D’un autre côté, la respectueuse attitude des prophètes envers Dieu, leur retenue avec lui, leur docilité à ce qu’IL commande, leur soumission à ce qu’Il défend, leur révérence à son égard est chose plus admirable que la conduite des enfants envers leur père. Dieu est ainsi pour eux le plus miséricordieux des pères et ils sont pour lui les plus pieux des fils. C’est là le sens profond de la métaphore lorsqu’on emploie ces termes. Donc, lorsque Hadrat 'Issa use de la métaphore en appliquant le mot “Père” à Dieu, le sens en est que Dieu est miséricordieux et bienveillant à son égard; et quand il s’applique à lui-même le mot “Fils”, le sens en est qu’il est plein de profond respect et de révérence pour Allah. C’est ainsi également qu’il faut entendre ses paroles, quand il exhorte à ne pas ôter l’espérance. Il veut dire: “si vous Lui obéissez en tous ces préceptes, Il vous traitera comme le père traite son enfant”. C’est aussi le sens des paroles de son disciple: “Celui-là est né de Dieu...” Voilà donc le mystère de ces expressions que les Prophètes avaient pénétrées. Aussi leur fut-il permis de le faire passer dans leur langage, se fiant à l’intelligence de celui que son discernement saurait préserver des imaginations trompeuses. Et voici maintenant que les Chrétiens eux-mêmes en viennent à employer ce terme couramment. En effet, s’ils voient un religieux ou un prêtre, ils lui disent: “Notre Père”, alors qu’il n’est pas réellement leur père. Mais ils ont dans l’esprit, en recourant à cet emploi, ce que nous avons indiqué, c’est-à-dire qu’ils assimilent, pour ses sentiments de compassion, le prêtre à un père, et qu’ils s’assimilent eux-mêmes, par le respect qu’ils lui portent, à des fils.

Ps. 103-13

David, lui aussi, a exprimé dans ses Psaumes ce que nous avons signalé. Il dit: “Comme un père est compatissant envers ses enfants, de même le Seigneur se montre compatissant envers ceux qui le craignent”.

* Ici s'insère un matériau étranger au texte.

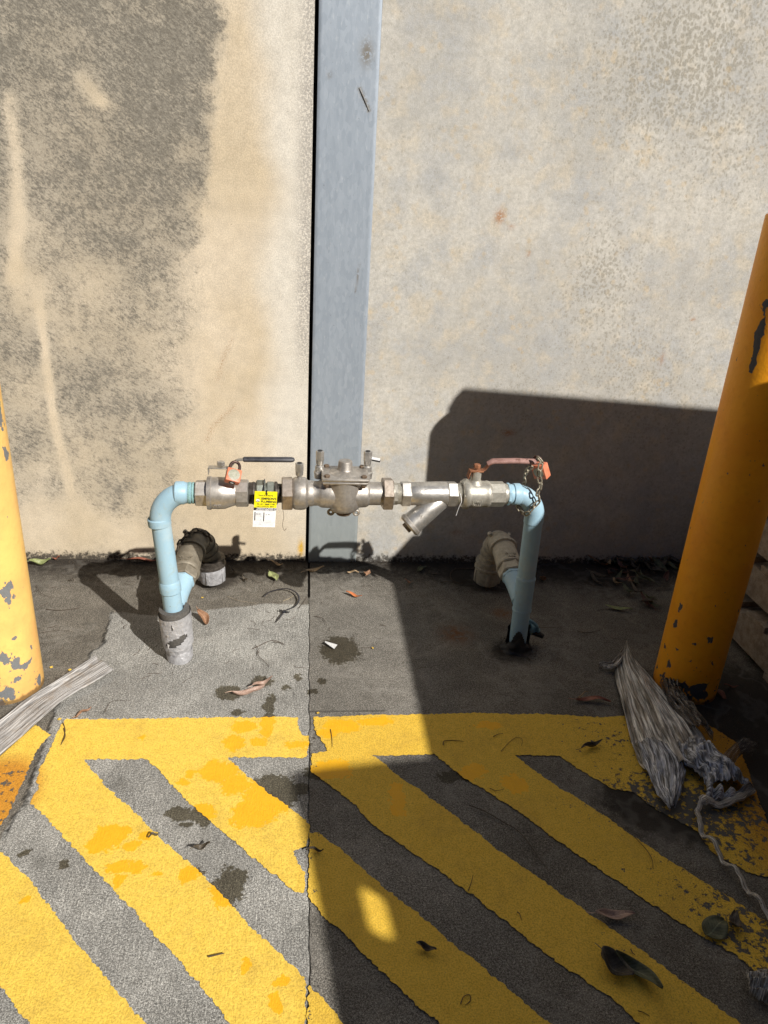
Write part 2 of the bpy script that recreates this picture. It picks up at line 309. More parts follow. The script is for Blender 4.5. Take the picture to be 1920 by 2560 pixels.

Il suit de ce que nous avons dit que le terme de “Fils” attribué à Î’sa ne contient aucune particularité qui le mette à part des autres.

Jo. 1-12

L’Evangile lui-même confirme clairement cette interprétation par ces paroles: “Il leur a donné le pouvoir de devenir fils de Dieu”, c’est-à-dire il leur a donné de pouvoir bénéficier des dispositions indiquées ci-dessus et qui dérivent de la Paternité, suivant l’explication fournie.